(Work required):
Begin at the line containing "Model this scene" in the entries below and end at the line containing "return m, nt, b"; transcribe that range exactly and nothing outside it.

(Stored data):
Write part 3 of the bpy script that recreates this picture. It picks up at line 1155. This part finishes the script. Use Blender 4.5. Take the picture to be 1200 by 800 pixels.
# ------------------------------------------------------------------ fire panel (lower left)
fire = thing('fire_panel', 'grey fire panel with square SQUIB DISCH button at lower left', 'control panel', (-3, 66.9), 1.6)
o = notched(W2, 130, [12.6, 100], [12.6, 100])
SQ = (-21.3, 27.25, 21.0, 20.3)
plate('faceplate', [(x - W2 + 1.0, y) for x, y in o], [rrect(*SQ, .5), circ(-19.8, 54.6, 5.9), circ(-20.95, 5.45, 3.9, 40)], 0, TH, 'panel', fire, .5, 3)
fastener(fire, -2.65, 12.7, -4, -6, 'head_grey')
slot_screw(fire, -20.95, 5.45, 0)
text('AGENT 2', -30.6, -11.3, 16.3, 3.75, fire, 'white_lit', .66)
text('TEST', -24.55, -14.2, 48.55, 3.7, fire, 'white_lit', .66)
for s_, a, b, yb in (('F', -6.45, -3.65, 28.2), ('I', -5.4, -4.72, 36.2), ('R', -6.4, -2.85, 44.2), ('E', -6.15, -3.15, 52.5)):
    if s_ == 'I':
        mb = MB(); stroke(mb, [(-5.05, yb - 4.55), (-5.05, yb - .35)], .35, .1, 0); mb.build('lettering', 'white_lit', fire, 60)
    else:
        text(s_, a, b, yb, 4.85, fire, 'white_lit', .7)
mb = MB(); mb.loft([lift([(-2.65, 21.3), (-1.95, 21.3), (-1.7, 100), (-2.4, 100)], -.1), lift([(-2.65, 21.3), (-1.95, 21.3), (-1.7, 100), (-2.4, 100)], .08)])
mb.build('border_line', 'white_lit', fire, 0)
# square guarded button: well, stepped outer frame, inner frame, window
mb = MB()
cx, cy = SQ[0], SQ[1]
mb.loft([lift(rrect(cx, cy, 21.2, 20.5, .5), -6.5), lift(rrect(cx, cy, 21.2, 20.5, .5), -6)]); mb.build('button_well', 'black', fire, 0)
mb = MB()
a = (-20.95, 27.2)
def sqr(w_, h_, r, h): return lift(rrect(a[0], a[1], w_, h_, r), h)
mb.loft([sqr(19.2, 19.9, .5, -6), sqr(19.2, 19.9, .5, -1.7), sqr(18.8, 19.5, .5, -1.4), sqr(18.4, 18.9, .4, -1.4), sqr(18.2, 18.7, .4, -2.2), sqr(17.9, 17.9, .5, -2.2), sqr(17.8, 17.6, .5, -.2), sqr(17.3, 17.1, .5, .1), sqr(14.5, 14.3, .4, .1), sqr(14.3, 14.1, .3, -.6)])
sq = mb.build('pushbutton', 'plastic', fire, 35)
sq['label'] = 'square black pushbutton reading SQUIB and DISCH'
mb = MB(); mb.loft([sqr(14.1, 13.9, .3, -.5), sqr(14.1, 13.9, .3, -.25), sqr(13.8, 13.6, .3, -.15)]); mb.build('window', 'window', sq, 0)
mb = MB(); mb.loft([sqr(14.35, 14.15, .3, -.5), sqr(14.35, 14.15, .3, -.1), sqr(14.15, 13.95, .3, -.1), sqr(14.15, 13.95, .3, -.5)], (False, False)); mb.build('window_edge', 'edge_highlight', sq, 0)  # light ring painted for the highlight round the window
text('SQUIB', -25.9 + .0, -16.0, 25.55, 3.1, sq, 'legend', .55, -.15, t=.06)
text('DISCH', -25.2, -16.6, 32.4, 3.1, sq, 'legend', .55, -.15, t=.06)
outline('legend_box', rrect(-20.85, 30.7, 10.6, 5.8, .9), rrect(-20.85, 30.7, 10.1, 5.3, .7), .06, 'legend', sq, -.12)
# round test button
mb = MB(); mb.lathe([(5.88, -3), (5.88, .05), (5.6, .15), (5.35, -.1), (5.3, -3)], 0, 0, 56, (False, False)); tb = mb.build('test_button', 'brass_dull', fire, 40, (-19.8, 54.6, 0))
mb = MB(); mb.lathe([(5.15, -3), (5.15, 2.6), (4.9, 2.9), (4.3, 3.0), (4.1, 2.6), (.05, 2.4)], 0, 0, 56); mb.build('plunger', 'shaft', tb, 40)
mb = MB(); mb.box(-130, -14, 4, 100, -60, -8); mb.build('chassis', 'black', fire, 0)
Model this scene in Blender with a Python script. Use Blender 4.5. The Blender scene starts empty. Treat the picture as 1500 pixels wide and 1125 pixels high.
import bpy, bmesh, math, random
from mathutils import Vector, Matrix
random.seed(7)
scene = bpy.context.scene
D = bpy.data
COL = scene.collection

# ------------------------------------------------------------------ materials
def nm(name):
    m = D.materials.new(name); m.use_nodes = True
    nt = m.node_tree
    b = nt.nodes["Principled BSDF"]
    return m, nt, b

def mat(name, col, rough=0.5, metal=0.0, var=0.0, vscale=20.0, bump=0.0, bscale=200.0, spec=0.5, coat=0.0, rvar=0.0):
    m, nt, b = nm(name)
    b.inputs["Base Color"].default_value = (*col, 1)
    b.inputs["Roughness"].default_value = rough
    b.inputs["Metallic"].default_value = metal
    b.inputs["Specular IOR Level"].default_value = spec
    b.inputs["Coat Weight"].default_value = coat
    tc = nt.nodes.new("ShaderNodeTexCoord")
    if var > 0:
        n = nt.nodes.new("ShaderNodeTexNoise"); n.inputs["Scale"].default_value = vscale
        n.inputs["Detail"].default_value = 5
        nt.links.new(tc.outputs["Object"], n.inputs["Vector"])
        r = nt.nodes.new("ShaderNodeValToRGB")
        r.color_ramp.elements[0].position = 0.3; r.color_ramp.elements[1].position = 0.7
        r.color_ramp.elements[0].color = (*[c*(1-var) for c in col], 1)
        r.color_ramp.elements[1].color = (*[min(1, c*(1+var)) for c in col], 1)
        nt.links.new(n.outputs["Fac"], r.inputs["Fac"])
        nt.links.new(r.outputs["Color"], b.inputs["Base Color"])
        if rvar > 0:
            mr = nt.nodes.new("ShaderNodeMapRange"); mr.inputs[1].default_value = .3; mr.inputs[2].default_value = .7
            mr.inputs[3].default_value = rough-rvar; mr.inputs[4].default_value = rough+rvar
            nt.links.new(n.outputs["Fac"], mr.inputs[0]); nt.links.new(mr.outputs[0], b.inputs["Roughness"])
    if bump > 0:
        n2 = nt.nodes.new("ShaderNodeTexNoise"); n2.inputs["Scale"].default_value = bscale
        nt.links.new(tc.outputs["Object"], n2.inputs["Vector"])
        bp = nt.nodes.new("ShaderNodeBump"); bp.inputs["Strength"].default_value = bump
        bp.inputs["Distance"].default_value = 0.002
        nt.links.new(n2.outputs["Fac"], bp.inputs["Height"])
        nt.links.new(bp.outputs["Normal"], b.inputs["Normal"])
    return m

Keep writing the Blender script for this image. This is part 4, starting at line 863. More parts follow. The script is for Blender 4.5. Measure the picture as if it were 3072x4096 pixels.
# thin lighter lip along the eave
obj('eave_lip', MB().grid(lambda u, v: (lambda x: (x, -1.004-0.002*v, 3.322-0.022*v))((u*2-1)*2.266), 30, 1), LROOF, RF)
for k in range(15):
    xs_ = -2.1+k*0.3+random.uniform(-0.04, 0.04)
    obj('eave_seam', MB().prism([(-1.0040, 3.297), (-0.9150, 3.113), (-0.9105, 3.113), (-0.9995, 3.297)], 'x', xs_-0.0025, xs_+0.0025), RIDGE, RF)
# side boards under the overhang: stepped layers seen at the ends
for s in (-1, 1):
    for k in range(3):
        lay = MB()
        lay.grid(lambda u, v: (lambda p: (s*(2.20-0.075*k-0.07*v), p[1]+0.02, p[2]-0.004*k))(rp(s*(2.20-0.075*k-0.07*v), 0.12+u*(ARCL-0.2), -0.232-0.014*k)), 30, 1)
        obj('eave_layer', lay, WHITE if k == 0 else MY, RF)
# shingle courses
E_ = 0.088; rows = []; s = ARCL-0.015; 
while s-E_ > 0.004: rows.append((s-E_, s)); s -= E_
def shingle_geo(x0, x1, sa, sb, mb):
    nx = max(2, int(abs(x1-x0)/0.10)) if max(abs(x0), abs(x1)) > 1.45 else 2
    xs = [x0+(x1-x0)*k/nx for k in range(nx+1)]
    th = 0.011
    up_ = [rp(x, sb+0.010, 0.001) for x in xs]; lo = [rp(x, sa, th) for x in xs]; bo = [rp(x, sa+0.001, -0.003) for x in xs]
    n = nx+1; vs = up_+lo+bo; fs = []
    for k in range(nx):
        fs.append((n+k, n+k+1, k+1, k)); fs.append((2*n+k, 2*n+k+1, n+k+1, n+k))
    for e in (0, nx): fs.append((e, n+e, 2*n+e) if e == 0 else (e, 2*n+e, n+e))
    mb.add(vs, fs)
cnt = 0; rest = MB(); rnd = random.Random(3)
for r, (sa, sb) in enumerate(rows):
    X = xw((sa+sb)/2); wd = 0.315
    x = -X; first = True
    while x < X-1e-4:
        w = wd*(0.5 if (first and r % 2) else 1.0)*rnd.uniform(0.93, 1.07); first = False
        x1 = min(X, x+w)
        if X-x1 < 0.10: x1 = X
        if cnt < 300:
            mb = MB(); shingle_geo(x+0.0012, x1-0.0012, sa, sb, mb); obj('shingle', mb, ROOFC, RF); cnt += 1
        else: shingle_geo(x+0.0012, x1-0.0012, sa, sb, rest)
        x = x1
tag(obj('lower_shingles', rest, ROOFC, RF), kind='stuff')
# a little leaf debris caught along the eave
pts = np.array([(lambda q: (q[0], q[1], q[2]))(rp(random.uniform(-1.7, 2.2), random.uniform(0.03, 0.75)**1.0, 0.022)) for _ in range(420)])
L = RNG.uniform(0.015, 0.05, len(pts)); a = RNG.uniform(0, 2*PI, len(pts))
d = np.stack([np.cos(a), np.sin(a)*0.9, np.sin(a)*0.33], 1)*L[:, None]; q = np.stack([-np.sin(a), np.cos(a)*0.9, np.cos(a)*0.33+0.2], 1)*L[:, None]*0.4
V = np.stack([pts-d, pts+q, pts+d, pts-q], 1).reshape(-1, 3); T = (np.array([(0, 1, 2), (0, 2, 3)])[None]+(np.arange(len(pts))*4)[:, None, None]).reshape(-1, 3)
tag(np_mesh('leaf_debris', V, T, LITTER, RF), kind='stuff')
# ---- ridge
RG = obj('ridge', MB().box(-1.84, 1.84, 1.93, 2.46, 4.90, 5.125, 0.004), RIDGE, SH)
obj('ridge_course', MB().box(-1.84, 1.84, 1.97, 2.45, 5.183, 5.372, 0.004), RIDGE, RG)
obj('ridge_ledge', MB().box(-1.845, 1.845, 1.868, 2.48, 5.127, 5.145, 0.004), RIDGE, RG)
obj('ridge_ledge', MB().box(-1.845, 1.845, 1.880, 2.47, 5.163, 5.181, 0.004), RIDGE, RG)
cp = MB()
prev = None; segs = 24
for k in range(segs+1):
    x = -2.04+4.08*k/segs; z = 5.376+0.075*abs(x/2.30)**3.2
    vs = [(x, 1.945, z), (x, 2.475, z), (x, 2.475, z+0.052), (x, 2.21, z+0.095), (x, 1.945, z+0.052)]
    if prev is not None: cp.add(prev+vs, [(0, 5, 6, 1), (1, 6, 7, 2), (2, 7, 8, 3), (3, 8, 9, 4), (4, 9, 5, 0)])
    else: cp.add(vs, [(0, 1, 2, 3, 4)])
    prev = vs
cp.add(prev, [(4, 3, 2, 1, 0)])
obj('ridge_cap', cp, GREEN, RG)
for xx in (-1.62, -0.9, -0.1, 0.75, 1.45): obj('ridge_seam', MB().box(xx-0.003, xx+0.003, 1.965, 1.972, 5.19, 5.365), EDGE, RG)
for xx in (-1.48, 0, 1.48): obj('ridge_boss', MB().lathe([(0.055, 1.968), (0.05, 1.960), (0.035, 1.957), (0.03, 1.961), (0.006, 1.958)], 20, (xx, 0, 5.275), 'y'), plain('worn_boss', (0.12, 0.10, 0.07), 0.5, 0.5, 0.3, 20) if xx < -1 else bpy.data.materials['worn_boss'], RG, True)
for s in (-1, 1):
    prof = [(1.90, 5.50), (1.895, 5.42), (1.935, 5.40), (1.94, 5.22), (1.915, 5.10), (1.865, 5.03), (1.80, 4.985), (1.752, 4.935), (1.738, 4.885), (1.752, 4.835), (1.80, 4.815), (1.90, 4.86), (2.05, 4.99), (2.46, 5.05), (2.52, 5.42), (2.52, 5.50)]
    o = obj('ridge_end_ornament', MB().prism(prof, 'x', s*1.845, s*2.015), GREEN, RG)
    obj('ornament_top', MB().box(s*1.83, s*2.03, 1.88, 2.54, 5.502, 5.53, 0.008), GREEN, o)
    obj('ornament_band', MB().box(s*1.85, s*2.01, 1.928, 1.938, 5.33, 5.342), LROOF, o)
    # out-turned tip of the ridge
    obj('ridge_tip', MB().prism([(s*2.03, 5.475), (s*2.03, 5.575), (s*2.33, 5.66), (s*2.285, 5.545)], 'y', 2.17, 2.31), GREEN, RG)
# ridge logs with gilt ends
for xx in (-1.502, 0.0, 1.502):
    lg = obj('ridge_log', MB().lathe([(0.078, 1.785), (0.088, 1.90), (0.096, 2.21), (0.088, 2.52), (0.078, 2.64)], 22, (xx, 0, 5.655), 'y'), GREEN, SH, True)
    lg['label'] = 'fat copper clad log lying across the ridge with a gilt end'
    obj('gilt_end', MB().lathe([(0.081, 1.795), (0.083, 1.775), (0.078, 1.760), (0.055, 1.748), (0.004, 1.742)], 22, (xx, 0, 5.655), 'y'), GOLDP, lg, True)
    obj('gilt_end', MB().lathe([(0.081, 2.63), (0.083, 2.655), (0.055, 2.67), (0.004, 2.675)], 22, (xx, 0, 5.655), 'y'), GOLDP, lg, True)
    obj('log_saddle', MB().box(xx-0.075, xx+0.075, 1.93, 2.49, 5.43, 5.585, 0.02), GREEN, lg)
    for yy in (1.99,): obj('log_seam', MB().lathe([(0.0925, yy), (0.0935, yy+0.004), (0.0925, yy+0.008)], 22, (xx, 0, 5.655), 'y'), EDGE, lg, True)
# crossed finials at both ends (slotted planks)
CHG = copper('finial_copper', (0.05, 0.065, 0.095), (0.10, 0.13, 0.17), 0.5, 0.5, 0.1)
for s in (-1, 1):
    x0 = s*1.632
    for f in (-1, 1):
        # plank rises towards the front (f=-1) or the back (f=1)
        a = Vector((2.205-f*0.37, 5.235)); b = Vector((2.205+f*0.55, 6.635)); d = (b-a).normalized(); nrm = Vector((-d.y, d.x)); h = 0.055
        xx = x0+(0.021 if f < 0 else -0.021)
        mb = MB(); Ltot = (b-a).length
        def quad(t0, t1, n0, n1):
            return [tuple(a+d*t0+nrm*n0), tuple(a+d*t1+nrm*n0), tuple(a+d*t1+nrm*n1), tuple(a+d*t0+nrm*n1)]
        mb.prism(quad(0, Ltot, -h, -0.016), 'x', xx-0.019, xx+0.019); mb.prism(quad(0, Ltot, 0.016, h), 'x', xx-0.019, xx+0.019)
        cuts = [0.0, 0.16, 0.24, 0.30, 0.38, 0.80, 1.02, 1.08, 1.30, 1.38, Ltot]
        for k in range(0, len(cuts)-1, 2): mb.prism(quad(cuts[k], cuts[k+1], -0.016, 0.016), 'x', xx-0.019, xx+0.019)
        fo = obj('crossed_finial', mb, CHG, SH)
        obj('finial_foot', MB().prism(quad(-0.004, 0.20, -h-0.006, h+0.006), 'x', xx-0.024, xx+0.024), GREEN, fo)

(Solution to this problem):
Model this scene in Blender with a Python script. Use Blender 4.5. The Blender scene starts empty. Treat the picture as 1500 pixels wide and 1125 pixels high.
import bpy, bmesh, math, random
from mathutils import Vector, Matrix
random.seed(7)
scene = bpy.context.scene
D = bpy.data
COL = scene.collection

# ------------------------------------------------------------------ materials
def nm(name):
    m = D.materials.new(name); m.use_nodes = True
    nt = m.node_tree
    b = nt.nodes["Principled BSDF"]
    return m, nt, b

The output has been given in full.